Cá é precisamente o que dizes nos últimos parágrafos.
De
Mspirit a 28 de Agosto de 2009 às 18:23
O problema aqui é que a vontade dessa viagem prematura é apenas o querer bater um record. Querer dar uma volta ao mundo é um sonho, querer entrar no record guiness é patetico.
Por outro lado existem meninas que com essa idade apenas queriam poder frequentar a escola...
Ora, minha querida, tiro-te o chapéu.
Ponto de vista muito bem definido, estruturado, e quase, quase que concordo contigo... o quase deve-se ao facto de não ter tido tempo para pensar no assunto (só li sobre o assunto aqui, as férias toldam-nos o raciocínio, o tempo dispersa-nos - e se não veio na Sábado, única revista de notícias com direito a acompanhar as férias daqui da menina, não sei mesmo nada sobre o assunto...)
Mas deixa-me que te diga que me assusta imenso a hipótese de a pequena apanhar uma BIG tempestade em alto mar... é que para essas, nem com uma valente tripulação... olha, não sei, não sei mesmo... mas acho que os pais devem saber, não? Eu tenho um pilinhas com 13 anos, e deus e livre, o rapaz lá era capaz? A menina em questão, pelos vistos, era!

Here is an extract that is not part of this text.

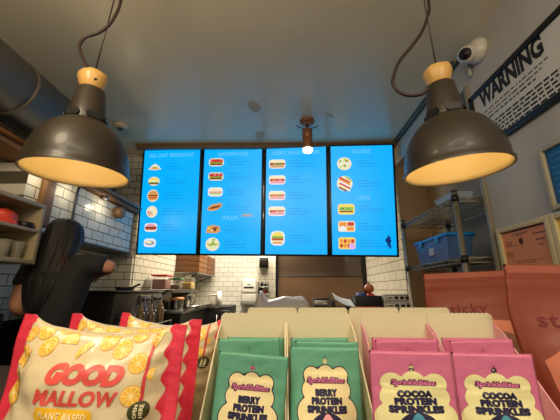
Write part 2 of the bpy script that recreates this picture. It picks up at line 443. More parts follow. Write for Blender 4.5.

De qualquer maneira, parabéns pelo post... se chegar a alguma conclusão, digo :o)
B'jinhos e bfs,
Fátima
Não vos parece que um adolescente necessita de estar inserido numa sociedade para formar o ser caracter?
Não creio que o isolamento de 2 anos seja algo saudável para alguém, muito menos para uma criança de 13 anos. Quando o objectivo é tão ridículo como entrar no guiness!